Five credit decisions that can come back to bite you

July 30, 2019 at 2:54AM

Common sense can let you down if you use it to make credit decisions. Here are reasonable sounding credit moves that can hurt you — and what to do instead.

Assuming that paying on time ensures a good score

Paying on time is just one of two major influences on your score. The other is the portion of your credit card limits you are using. Experts suggest using no more than 30% of the limit on any card. Instead, make sure your credit utilization stays below 30% throughout the billing cycle. You can make multiple small payments throughout the month to keep the balance consistently low relative to your limit.

Closing a credit card

You may think a credit card that sits in a drawer unused is just clutter and decide to close it. But it can still help your credit. And the higher its credit limit, the more it helps. That's because your total credit utilization matters as well as per-card credit usage. Closing a credit card can send your overall utilization up, hurting your score. Instead, keep credit cards open, unless you have a compelling reason to close them.

Paying off a loan early

Paying a loan early has no effect on your credit score. But having fewer credit accounts can hurt by reducing the overall age and mix of your accounts. Instead, focus on what's best for your finances. If you have a 0% loan, there's not a lot of incentive to pay early. If you have a loan charging 29% interest, though, there is. The potential for a dip in your score is not a good reason to continue to pay a lot of interest.
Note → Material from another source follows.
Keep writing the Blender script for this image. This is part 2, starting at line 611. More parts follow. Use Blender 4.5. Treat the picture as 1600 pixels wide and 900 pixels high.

Sending in a partial payment

There is a persistent myth that paying something — even if you cannot pay the minimum — will keep you from being sent to collections. If you don't pay at least the minimum by 30 days past the due date, the creditor can report your account as delinquent to the credit bureaus. Instead, if you are unable to pay even the minimums, talk with a nonprofit credit counselor.

Rejecting a higher credit limit

The more available credit you have, the more likely you are to go into debt, right? That's not what the data show, and credit scores are all about statistics and probability. A higher credit limit is generally a good thing unless you are sure it will tempt you to overspend. You should accept the higher limit and keep your spending steady. That will lower your credit utilization.